Washington, Purna Warta – Sejumlah besar eks petinggi Angkatan Bersenjata Amerika Serikat bekerja di wilayah asing, khususnya negara-negara Arab Teluk Persia sejak tahun 2015.
Dikutip dari Washington Post, jumlah personel militer, Jenderal serta Komando purnawirawan dengan pangkat tinggi AS hampir mencapai 500 orang. Mereka menemukan sumber cuan di beberapa negara yang memiliki nama buruk dari segi pelanggaran HAM.
Seperti contoh Arab Saudi, di sini ada 15 eks Jenderal dan Komando AS yang aktif sebagai Penasihat di Kementerian Pertahanan Riyadh. Ada nama James L. Jones, eks Marinir Angkatan Laut AS dan mantan Penasihat Keamanan Nasional AS di periode Barack Obama.
Selain Jones, ada purnawirawan Jenderal bintang 4 yang terus bekerja di Arab Saudi meski ramai warta pembunuhan Jamal Khashoggi, bahkan dia juga pernah aktif di Afganistan.
“Banyak purnawirawan pangkat tinggi militer AS yang menyepakati kerja yang secara lahir kerja sama sipil di negara-negara seperti Saudi, Emirat dan lainnya. Mereka tentu memiliki pengaruh dalam pengembangan Angkatan Bersenjata dunia Arab Teluk Persia,” tulis Washington Post dalam laporannya.
Selama mereka sibuk di Teluk Persia, negara-negara Arab ini telah melakukan kejahatan HAM baik di dalam negeri maupun di luar negeri, salah satunya perang Yaman.
“Sejak dekade sebelumnya, banyak negara yang mengembangkan serta memajukan kepentingannya di Washington dengan membeli lobi-lobi, wakil, penasihat politik, analis institute dan penasihat-penasihat di bidang umum. Namun penarikan personil-personil militer karena profesionalismenya di bidang Angkatan Bersenjata dan pengaruh politik oleh negara-negara Teluk Persia, mengalami perkembangan secara signifikan selama dekade kemarin,” lapor Washington Post.
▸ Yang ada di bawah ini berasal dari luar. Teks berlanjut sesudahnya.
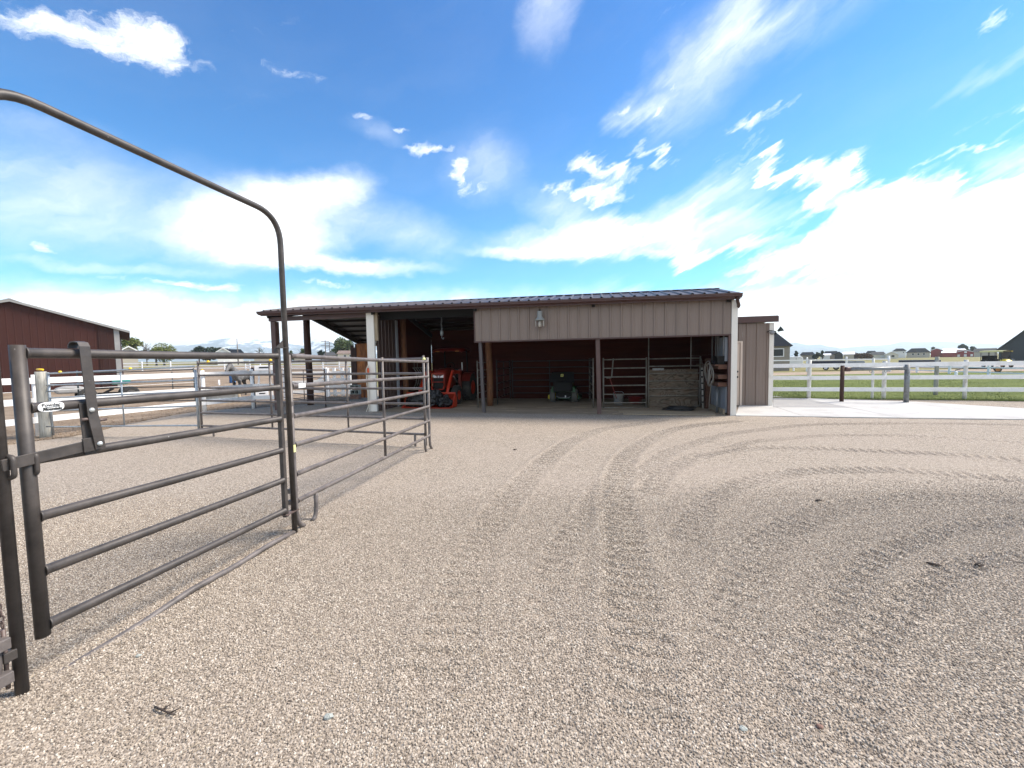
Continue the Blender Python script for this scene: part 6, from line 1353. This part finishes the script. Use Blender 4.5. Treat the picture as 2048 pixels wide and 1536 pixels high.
# grey horse ------------------------------------------------------------------
hp = G(487, 792); az = math.atan2(hp.x, hp.y)
HO = thing('grey_horse', 'dark grey horse with black mane standing in the dirt paddock', 'horse', hp, -az + R(243))
def skin_obj(name, verts, edges, radii, mat, parent, sub=2, root=0):
    me = bpy.data.meshes.new(name); me.from_pydata(verts, edges, []); o = bpy.data.objects.new(name, me); COL.objects.link(o)
    sk = o.modifiers.new('skin', 'SKIN'); sk.use_smooth_shade = True
    for i, r in enumerate(radii):
        d = me.skin_vertices[0].data[i]; d.radius = r if isinstance(r, tuple) else (r, r); d.use_root = (i == root)
    sb = o.modifiers.new('sub', 'SUBSURF'); sb.levels = sub; sb.render_levels = sub
    bpy.context.view_layer.update(); ev = o.evaluated_get(bpy.context.evaluated_depsgraph_get()); m2 = bpy.data.meshes.new_from_object(ev); COL.objects.unlink(o); bpy.data.objects.remove(o)
    m2.materials.clear(); m2.materials.append(MAT[mat]); m2.polygons.foreach_set('use_smooth', [True] * len(m2.polygons)); o = bpy.data.objects.new(name, m2); COL.objects.link(o); o.parent = parent; XF[o.name] = XF[parent.name]; return o
m_h, nt_h, p_h = new_mat('horse_coat'); tcn = nt_h.nodes.new('ShaderNodeTexCoord'); sz = nt_h.nodes.new('ShaderNodeSeparateXYZ'); L(nt_h, tcn.outputs['Object'], sz.inputs[0])
nz_ = noise_t(nt_h, tcn.outputs['Object'], 9, 4); zf_ = math_n(nt_h, 'ADD', sz.outputs[2], math_n(nt_h, 'MULTIPLY', nz_, .25))
cc = ramp(nt_h, zf_, [(.78, (.013, .012, .012)), (1.08, (.045, .043, .042)), (1.45, (.11, .107, .104))]); cc = mix(nt_h, ramp(nt_h, nz_, [(.5, (0, 0, 0)), (.65, (.25, .25, .25))]), cc, (.38, .37, .36)); L(nt_h, cc, p_h.inputs['Base Color']); p_h.inputs['Roughness'].default_value = .7; MAT['horse_coat'] = m_h
# x forward, z up; barrel 1.4 m, withers 1.5 m
HV = [(0, 0, 1.13), (.32, 0, 1.12), (.58, 0, 1.18), (-.34, 0, 1.16), (-.62, 0, 1.22),          # 0-4 trunk
      (.80, 0, 1.38), (.98, 0, 1.56), (1.10, 0, 1.68), (1.22, .0, 1.62), (1.40, 0, 1.42), (1.50, 0, 1.30),   # 5-10 neck, poll, face, muzzle
      (-.78, 0, 1.18)]
HR = [(.27, .31), (.27, .32), (.23, .28), (.27, .31), (.25, .27), (.13, .20), (.10, .15), (.09, .11), (.10, .12), (.07, .08), (.055, .06), (.12, .14)]
HE = [(0, 1), (1, 2), (0, 3), (3, 4), (2, 5), (5, 6), (6, 7), (7, 8), (8, 9), (9, 10), (4, 11)]
def chain(start, pts, rs):
    prev = start
    for p, r in zip(pts, rs): HV.append(p); HR.append((r, r)); HE.append((prev, len(HV) - 1)); prev = len(HV) - 1
for s_ in (-1, 1):
    f = .06 * s_
    chain(2, [(.56 + f, s_ * .16, .92), (.55 + f, s_ * .17, .74), (.57 + f, s_ * .17, .46), (.56 + f, s_ * .17, .20), (.60 + f, s_ * .17, .07), (.62 + f, s_ * .17, .015)], [.12, .075, .055, .038, .045, .055])
    chain(4, [(-.55 - f, s_ * .17, .95), (-.50 - f, s_ * .18, .78), (-.72 - f, s_ * .18, .52), (-.70 - f, s_ * .18, .22), (-.66 - f, s_ * .18, .07), (-.64 - f, s_ * .18, .015)], [.16, .11, .06, .042, .048, .055])
    HV.append((1.09, s_ * .06, 1.84)); HR.append((.02, .02)); HV.append((1.08, s_ * .05, 1.74)); HR.append((.035, .035)); HE += [(7, len(HV) - 1), (len(HV) - 1, len(HV) - 2)]
skin_obj('body', HV, HE, HR, 'horse_coat', HO, 1)
mb = MB(); rows = []
for k, (x, z) in enumerate(((1.12, 1.76), (1.02, 1.72), (.90, 1.62), (.76, 1.54), (.62, 1.46), (.50, 1.42))): rows.append([Vector((x, -.02, z)), Vector((x - .02, -.11, z - .06)), Vector((x - .02, -.15, z - .20)), Vector((x - .04, -.14, z - .34 + .03 * math.sin(k * 3)))])
mb.grid(rows); rows = [[q + Vector((.02, .03, .01)) for q in r_] for r_ in rows]; mb.grid(rows); mb.tube([(1.2, 0, 1.72), (1.1, 0, 1.80), (1.0, 0, 1.74), (.85, 0, 1.62), (.62, 0, 1.5)], [.02, .04, .045, .04, .02], 8); mb.build('mane', 'horse_dark', HO)
mb = MB(); mb.tube([(-.84, 0, 1.28), (-.95, 0, 1.18), (-1.0, 0, .95), (-.98, 0, .65), (-.97, 0, .45)], [.04, .06, .08, .07, .02], 9); mb.build('tail', 'horse_dark', HO)

# ================================================================== mountains and air
HORIZ = lambda px: 722.7 - .01746 * (px - 1024) * 1.0 + 0
def mountains(name, label, prof, dist, mat, seed, depth=1800):
    pxs = np.array([p[0] for p in prof], float); ys = np.array([p[1] for p in prof], float)
    n = 240; px = np.linspace(pxs[0], pxs[-1], n); yy = np.interp(px, pxs, ys); rows = []
    m = 40
    for j in range(m):
        t = j / (m - 1); row = []
        for i in range(n):
            top = D(px[i], yy[i], dist); ztop = max(0, top.z); a = math.atan2(top.x, top.y); r = math.hypot(top.x, top.y)
            rr = r - depth * (1 - t) if t <= .7 else r + depth * (t - .7)
            k = max(0.0, min(1.0, (t / .7) if t <= .7 else 1 - (t - .7) / .3))
            rid = noise.fractal(Vector((a * 26, t * 3 + seed, 0)), .9, 2.1, 5); x_ = k ** 1.5 * (1 + .0 * rid) + .20 * rid * math.sin(PI * min(1, max(0, k))) 
            if t > .69 and t < .72: x_ = 1.0
            rr2 = r - depth * (1 - min(t, .7) / .7) if t <= .7 else r + depth * (t - .7)
            row.append((math.sin(a) * rr2, math.cos(a) * rr2, max(-1.0, ztop * min(1.0, max(0, x_)) * (rr2 / r) - .5)))
        rows.append(row)
    mb = MB(); mb.grid(rows); o = mb.build(name, mat, fix=False); struct(o); return o
def m_mountain(name, hazy_rock, snow, amt):
    m, nt, p = new_mat(name); v = coords(nt, 'Object', (1, 1, 2.2)); n = noise_t(nt, v, .0035, 10, .68, .6); n2 = noise_t(nt, v, .011, 8, .7)
    g = nt.nodes.new('ShaderNodeNewGeometry'); sp_ = nt.nodes.new('ShaderNodeSeparateXYZ'); L(nt, g.outputs['Position'], sp_.inputs[0])
    f = math_n(nt, 'ADD', math_n(nt, 'MULTIPLY', sp_.outputs[2], .0016), math_n(nt, 'ADD', math_n(nt, 'MULTIPLY', n, 2.6), math_n(nt, 'MULTIPLY', n2, .9)))
    c = ramp(nt, n2, [(.35, tuple(x * .6 for x in hazy_rock)), (.65, tuple(x * 1.4 for x in hazy_rock))]); f = math_n(nt, 'MULTIPLY', math_n(nt, 'SUBTRACT', f, amt), 5.0, True); c = mix(nt, f, c, snow); L(nt, c, p.inputs['Base Color']); p.inputs['Roughness'].default_value = 1; p.inputs['Specular IOR Level'].default_value = 0; return m
MAT['mtn_snow'] = m_mountain('mountain_snow', (.13, .17, .22), (.8, .82, .85), 2.06); MAT['mtn_blue'] = m_mountain('mountain_blue', (.13, .18, .23), (.5, .5, .5), 9.0)  # pale blue rock: some of the distance haze is put into its colour
ML = [(250,706),(300,699),(345,691.5),(367,690.5),(402,685),(425,681),(445,677.5),(464,676.5),(480,678.5),(496,680),(512,677),(540,681.5),(565,679),(588,679),(608,686),(622,683.5),(635,675),(652,672),(665,674),(690,679),(706,680.5),(740,684),(790,690),(860,700),(930,716)]
mountains('mountains', 'snow', ML, 4000, 'mtn_snow', 3.1)
mountains('mountains', 'blue', [(1480,706),(1530,697),(1560,690),(1580,686.5),(1592,685),(1604,688),(1616,690),(1628,689.3),(1641,688.7),(1654,692.5),(1676,695.5),(1689,700.5),(1705,704),(1740,710)], 3400, 'mtn_blue', 7.7)
mountains('mountains', 'blue', [(1640,700),(1700,695),(1735,691.6),(1761,690.8),(1779,689.4),(1799,684.5),(1815,683.5),(1830,685),(1850,683.8),(1880,683),(1905,684),(1925,686),(1940,687),(1960,686.5),(1992,688.5),(2048,690),(2120,694),(2250,702)], 4000, 'mtn_blue', 12.3)
hm = bpy.data.materials.new('haze'); hm.use_nodes = True; nth = hm.node_tree; nth.nodes.clear(); ho = nth.nodes.new('ShaderNodeOutputMaterial'); pv = nth.nodes.new('ShaderNodeVolumePrincipled')
pv.inputs['Color'].default_value = (.84, .95, 1.0, 1); pv.inputs['Density'].default_value = .00021; pv.inputs['Anisotropy'].default_value = .25; L(nth, pv.outputs[0], ho.inputs['Volume']); MAT['haze'] = hm
hm.cycles.homogeneous_volume = True if hasattr(hm.cycles, 'homogeneous_volume') else True
mb = MB(); mb.box2((-9400, -9400, -1.6), (9400, 9400, 305)); struct(mb.build('haze', 'haze'), 'stuff')

# ================================================================== litter on the gravel
def lie(name, label, cat, px, py, pts, r, mat):
    q = G(px, py); t = thing(name, label, cat, Vector((q.x, q.y, gz(q.x, q.y) + .008))); mb = MB()
    for P in pts: mb.tube([Vector(p) for p in P], [r * (1 - .5 * k / (len(P) - 1)) for k in range(len(P))], 6)
    mb.build('stick', mat, t); return t
lie('twig', 'dark broken twig on the gravel at the lower left', 'twig', 332, 1424, [[(-.07, .02, .004), (-.02, 0, .008), (.03, -.015, .004), (.07, -.03, .01)], [(-.02, 0, .006), (.0, .03, .01)], [(.03, -.015, .004), (.06, .005, .01)]], .005, 'twig')
lie('twig', 'short dark stick on the gravel at right', 'twig', 1866, 1130, [[(-.03, .02, .006), (0, 0, .01), (.035, -.015, .008)], [(-.028, .008, .006), (.03, -.028, .006)]], .008, 'twig')
for i, (px, py) in enumerate(((1637, 1005), (1958, 1133), (1030, 900))):
    lie('debris', ['small brown clump on the gravel in the upper right of the yard', 'small brown clump on the gravel near the right photo edge', 'tiny brown scrap on the gravel in front of the middle bay'][i], 'debris', px, py, [[(-.03, 0, .004), (0, .01, .012), (.03, -.01, .006)], [(-.02, -.01, .004), (.01, -.02, .01)], [(0, .02, .004), (.03, .015, .012)]], .007, 'twig')
for i, (px, py, s, m) in enumerate(((657, 1433, .020, 'block'), (1486, 1460, .016, 'block'), (1640, 1455, .014, 'brick'), (277, 1312, .014, 'block'))):
    q = G(px, py); t = thing('stone', ['pale stone lying loose at the bottom left of the yard', 'white stone on the gravel at the bottom right', 'small brownish stone on the gravel at the bottom right', 'small grey stone near the buried gate sill'][i], 'stone', Vector((q.x, q.y, gz(q.x, q.y) + .006)))
    mb = MB(); rows = []
    for a in range(7):
        ph = PI * a / 6; rows.append([Vector((math.sin(ph) * math.cos(th) * s * 1.1, math.sin(ph) * math.sin(th) * s * .8, math.cos(ph) * s * .55)) * (1 + .3 * noise.noise(Vector((th, ph, i * 9)))) for th in np.linspace(0, 2 * PI, 9)[:-1]])
    mb.grid(rows, False, False, True); mb.build('pebble', m, t)
mb = MB(); random.seed(12)
for k in range(110):
    px, py = random.uniform(60, 1500), random.uniform(1000, 1530)
    if random.random() < .6: px, py = random.gauss(420, 170), random.gauss(1330, 110)
    if random.random() < .15: px, py = random.gauss(850, 150), random.gauss(1040, 60)
    if py < 900: continue
    q = G(px, py); a = random.random() * PI; l = random.uniform(.012, .045); c_ = random.uniform(-.02, .02); z = gz(q.x, q.y) + .010
    mb.tube([(q.x - math.cos(a) * l, q.y - math.sin(a) * l, z), (q.x - math.sin(a) * c_, q.y + math.cos(a) * c_, z + .006), (q.x + math.cos(a) * l, q.y + math.sin(a) * l, z)], .0011, 4)
struct(mb.build('straw_bits', 'straw', fix=False), 'stuff')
Memperkerjakan eks militer ini akan resmi dan legal jika mereka mendapatkan surat lazim dari instansi terkait di Pentagon dan Kementerian Luar Negeri AS. Namun demikian, hingga kini Gedung Putih masih berusaha untuk merahasiakannya. Untuk mendapatkan informasi ini, Washington Post menuntut penjelasan terkait hal ini sesuai dengan hukum kebebasan media, di mana menurut pernyataan surat kabar kondang Washington ini, proses untuk hal ini berjalan selama dua tahun.